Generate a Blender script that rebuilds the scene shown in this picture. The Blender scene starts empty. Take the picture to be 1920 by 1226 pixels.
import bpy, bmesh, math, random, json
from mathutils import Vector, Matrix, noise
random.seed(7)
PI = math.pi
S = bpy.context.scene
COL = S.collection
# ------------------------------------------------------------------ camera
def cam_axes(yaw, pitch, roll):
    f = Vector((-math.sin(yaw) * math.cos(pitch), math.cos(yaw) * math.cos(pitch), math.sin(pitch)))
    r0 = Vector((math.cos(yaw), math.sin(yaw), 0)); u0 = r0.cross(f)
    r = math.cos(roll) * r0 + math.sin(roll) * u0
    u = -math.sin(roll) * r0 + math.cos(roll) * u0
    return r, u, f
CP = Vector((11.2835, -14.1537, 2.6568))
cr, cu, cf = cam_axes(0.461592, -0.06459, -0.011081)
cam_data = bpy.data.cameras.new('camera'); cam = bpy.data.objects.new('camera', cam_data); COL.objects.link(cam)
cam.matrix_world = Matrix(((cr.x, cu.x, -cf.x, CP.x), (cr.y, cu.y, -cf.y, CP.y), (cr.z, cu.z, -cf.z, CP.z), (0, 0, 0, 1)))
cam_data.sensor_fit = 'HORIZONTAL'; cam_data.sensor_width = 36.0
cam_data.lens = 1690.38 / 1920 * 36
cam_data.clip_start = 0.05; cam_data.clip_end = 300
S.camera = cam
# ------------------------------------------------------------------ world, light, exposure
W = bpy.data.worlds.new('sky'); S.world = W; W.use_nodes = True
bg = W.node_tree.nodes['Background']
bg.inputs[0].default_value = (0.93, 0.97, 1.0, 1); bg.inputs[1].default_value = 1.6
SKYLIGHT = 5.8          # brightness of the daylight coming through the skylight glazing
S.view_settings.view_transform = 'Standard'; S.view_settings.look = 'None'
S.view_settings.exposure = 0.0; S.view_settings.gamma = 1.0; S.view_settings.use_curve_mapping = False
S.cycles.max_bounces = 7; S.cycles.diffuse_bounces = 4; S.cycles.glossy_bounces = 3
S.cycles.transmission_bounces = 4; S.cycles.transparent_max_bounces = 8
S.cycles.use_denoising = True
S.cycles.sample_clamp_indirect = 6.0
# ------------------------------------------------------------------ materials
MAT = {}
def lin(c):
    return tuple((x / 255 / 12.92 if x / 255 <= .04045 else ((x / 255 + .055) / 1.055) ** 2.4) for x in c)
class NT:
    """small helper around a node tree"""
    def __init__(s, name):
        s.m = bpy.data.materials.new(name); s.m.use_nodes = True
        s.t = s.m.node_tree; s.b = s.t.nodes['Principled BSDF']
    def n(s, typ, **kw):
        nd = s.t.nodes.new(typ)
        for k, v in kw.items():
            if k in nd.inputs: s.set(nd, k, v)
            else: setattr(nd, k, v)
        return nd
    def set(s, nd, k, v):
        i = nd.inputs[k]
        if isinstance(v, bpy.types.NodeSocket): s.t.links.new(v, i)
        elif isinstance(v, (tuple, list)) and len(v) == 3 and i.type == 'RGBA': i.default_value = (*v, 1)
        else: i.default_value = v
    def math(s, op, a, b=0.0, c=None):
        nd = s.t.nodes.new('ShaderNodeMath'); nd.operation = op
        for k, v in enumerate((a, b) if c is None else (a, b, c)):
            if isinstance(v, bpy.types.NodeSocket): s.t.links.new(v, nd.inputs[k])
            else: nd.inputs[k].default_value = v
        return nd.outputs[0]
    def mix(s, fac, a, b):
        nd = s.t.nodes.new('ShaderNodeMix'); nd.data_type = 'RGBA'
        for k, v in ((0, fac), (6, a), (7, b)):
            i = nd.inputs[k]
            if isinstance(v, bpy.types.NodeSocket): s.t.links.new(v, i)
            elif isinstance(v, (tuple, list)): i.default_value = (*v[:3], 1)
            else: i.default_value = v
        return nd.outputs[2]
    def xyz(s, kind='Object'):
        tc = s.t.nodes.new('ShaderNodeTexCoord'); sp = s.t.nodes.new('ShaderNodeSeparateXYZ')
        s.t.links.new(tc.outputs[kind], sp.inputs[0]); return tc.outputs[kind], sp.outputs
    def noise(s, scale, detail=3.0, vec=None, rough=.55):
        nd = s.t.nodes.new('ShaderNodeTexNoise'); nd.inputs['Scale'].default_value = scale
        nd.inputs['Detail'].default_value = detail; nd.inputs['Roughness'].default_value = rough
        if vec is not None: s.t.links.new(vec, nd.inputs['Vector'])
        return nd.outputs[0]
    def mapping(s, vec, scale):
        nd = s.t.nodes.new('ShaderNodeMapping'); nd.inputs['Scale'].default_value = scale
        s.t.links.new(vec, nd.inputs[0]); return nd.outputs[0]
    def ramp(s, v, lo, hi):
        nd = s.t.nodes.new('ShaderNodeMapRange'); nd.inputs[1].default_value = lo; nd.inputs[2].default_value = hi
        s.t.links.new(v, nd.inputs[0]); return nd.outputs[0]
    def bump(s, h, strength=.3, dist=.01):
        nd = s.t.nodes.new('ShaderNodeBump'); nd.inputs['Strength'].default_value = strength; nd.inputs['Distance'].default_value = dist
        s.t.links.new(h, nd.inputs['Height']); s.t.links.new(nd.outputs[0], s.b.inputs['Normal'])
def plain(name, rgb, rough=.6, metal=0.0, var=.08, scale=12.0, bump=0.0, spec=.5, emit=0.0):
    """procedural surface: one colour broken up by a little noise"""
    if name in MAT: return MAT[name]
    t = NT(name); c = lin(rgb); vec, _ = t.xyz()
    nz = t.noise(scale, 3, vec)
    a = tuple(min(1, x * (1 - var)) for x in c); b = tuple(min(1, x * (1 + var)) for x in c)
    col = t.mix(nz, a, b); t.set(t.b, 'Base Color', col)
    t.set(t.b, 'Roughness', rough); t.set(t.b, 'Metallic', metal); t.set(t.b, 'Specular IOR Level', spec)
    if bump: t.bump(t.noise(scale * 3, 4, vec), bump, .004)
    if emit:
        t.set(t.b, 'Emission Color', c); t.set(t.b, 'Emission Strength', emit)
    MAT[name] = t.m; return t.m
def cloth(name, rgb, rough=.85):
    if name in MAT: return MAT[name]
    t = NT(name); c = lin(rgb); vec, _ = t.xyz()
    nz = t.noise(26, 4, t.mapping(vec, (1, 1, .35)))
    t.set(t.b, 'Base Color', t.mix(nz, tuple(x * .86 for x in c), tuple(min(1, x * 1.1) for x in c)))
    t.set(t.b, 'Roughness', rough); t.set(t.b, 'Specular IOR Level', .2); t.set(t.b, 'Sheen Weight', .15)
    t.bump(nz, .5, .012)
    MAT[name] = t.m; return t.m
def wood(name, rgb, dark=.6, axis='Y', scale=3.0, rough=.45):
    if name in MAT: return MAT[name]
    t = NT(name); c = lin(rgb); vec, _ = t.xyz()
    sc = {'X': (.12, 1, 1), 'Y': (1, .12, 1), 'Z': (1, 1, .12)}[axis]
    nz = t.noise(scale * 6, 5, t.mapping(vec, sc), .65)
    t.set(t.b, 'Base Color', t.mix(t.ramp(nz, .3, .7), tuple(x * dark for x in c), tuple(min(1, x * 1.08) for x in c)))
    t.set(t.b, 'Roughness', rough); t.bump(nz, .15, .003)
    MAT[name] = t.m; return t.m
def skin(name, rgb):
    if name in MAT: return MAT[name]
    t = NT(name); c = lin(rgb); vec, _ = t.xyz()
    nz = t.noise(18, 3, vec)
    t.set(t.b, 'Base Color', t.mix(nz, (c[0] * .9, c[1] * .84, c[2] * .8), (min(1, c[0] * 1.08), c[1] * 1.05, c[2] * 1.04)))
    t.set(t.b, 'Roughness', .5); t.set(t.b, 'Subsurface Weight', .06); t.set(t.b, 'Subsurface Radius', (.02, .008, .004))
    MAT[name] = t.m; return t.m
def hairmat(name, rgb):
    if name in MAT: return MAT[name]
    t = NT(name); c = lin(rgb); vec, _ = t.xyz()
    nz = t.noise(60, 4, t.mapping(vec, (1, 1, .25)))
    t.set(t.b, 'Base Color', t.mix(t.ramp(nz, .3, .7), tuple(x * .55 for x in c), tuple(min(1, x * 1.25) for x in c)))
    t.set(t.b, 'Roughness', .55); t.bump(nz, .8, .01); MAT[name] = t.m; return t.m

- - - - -

Scan the material above. Extract every line in which the word "scene" occurs.

Generate a Blender script that rebuilds the scene shown in this picture. The Blender scene starts empty. Take the picture to be 1920 by 1226 pixels.
S = bpy.context.scene